Hal tersebut merupakan masukan dari pakar ekonomi dan pakar kebijakan publik yang hadir dalam Focus Group Discussion (FGD) dengan tema ‘Pengendalian Subsidi Energi di Indonesia’ yang diselenggarakan Badan Akuntabilitas Keuangan Negara (BAKN) DPR RI yang dipimpin Ketua BAKN Marwan Cik Asan dan dihadiri Pimpinan dan Anggota BAKN, di Tangerang, Banten, beberapa waktu lalu.
Pakar yang hadir dalam forum tersebut, antara lain pakar ekonomi sekaligus Senior Ekonom The Indonesia Economic Intelligence (IEI), Sunarsip; pakar kebijakan publik Universitas Tirtayasa, Ismanto; dan pakar kebijakan publik Universitas Indonesia, Nurkholis.
Menurut Sunarsip, pengendalian energi harus didekati dari dua sisi sekaligus, yaitu hulu (produksi) dan hilir (konsumen). Pengendalian di hulu untuk menekan Biaya Pokok Penyediaan (BPP), dan di hilir untuk menciptakan kebijakan penyaluran subsidi yang efektif, efisien, dan tepat sasaran.
“Subsidi energi dalam bentuk subsidi produk, cnderung lebih banyak yang tidak tepat sasaran. Penerima subsidi justru kelompok penduduk yang mampu, sehingga menciptakan kesenjangan antara kelompok miskin dan kelompok mampu,” kata Sunarsip.
Sementara menurutnya, keberadaan dana kompensasi menciptakan bentuk penyimpangan baru dari prinsip-prinsip penerapan tata kelola kebijakan yang baik. Keberadaan subsidi energi dan dana kompensasi menimbulkan dampak negatif bagi BUMN Energi. Meskipun bagi BUMN energi dapat mengakuinya sebagai pendapatan, namun tidak menguntungkan secara cash flow, mengingat subsidi dan dana konpensasi baru dapat diterima setelah audit BPK. Dan bagi APBN, subsidi energi dan dana kompensasi tidak menyehatkan. Selain membebani, juga tidak produktif.
“Menurut saya sudah tidak layak lagi dengan konsep penyaluran subsidi energi. Pemerintah perlu mengalihkan subsidi energi dan merasionalisasi dana kompensasi ke subsidi dan bantuan yang terarah ke sasaran penerima (by target). Dana subsidi energi dan dana kompensasi dapat dialokasikan untuk pengembangan EBT, peningkatan moda transportasi massal, dan tentunya untuk program pemberdayaan ekonomi masyarakat, khususnya masyarakat miskin dan kurang mampu,” sarannya.
Sementara menurut Ismanto, problem utama dari kebijakan pengelolaan subsidi energi terletak pada kebijakan subsidi energi itu sendiri, yaitu kebijakan yang mengandung risiko lebih besar dibanding kemaslahatan yang dihasilkan serta implementasinya.

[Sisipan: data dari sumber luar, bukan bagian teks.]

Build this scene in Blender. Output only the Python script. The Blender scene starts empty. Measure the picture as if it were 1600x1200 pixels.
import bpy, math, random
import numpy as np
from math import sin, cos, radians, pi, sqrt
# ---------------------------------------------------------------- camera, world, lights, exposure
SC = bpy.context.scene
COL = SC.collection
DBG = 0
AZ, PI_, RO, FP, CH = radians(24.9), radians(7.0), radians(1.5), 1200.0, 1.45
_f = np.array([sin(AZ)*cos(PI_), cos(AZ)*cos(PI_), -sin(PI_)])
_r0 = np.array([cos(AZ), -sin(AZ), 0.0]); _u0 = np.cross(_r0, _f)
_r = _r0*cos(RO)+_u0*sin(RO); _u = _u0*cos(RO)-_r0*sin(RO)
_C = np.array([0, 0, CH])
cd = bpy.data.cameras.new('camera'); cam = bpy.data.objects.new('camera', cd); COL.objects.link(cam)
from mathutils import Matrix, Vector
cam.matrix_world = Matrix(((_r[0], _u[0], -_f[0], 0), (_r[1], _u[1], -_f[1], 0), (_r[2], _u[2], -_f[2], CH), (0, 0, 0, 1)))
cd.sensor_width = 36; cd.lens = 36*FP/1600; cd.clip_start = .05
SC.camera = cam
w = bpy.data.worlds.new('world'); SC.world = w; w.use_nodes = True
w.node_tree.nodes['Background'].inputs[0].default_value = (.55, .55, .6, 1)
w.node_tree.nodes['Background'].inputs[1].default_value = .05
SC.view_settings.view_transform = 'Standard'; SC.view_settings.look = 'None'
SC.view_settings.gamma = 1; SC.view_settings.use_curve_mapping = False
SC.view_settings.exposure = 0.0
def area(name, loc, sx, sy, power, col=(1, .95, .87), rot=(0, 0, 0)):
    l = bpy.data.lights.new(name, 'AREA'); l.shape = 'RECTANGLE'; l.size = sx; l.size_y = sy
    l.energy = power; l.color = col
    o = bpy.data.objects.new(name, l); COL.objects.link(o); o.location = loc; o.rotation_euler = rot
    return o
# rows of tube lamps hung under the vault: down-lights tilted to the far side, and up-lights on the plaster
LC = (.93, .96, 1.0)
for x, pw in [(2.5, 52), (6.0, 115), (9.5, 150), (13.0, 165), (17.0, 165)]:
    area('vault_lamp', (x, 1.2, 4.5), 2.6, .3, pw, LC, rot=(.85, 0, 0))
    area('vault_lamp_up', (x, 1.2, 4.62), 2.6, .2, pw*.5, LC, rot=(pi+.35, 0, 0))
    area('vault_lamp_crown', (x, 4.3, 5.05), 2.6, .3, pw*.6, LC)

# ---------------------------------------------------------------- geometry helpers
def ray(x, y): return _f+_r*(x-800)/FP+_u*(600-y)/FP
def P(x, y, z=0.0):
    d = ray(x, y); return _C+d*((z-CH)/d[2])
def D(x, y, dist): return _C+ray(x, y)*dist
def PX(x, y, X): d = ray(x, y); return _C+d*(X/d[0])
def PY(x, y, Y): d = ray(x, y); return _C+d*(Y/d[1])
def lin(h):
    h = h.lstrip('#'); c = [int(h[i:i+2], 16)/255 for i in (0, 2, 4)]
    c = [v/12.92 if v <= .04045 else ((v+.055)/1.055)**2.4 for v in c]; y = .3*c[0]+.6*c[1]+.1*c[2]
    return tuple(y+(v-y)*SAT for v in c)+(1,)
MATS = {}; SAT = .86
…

“Mengingat fungsi primernya, maka kebijakan subsidi akan lebih efektif diarahkan pada model by target, yang metodenya diintegrasikan dengan sejumlah skema yang telah dikembangkan dalam berbagai program bantuan sosial pemerintah,” pendapat Ismanto.
Kebijakan subsidi energi by target sangat relevan dalam jangka panjang dalam mentransformasi perilaku konsumtif masyarakat dan inefisiensi dunia usaha, termasuk BUMN. “Meski demikian subsidi by target ini dihadapkan pada tantangan untuk melakukan reformasi SJSN, JKN dan Sistem Ketahanan Bencana (basis data terpadu, integratif, kolaboratif, partisipatif, saintifik),” jelas Ismanto.
Sedangkan Nurkholis menyampaikan metode pemberian subsidi yang masih berbasis komoditas tidak tepat sasaran dalam protect the poor. Masih terdapat masyarakat miskin dan rentan yang belum mendapatkan subsidi dan terdapat masyarakat yang tidak miskin dan rentan atau masyarakat mampu yang menerima subsidi.
“40 persen penduduk termiskin hanya menikmati 36,4 persen subsidi, dan 40 persen penduduk terkaya menikmati hamper 40 persen subsidi. Terdapat anomali dalam dampak kebijakan subsidi dan cukai terhadap masyarakat miskin di Indonesia,” papar Nukholis.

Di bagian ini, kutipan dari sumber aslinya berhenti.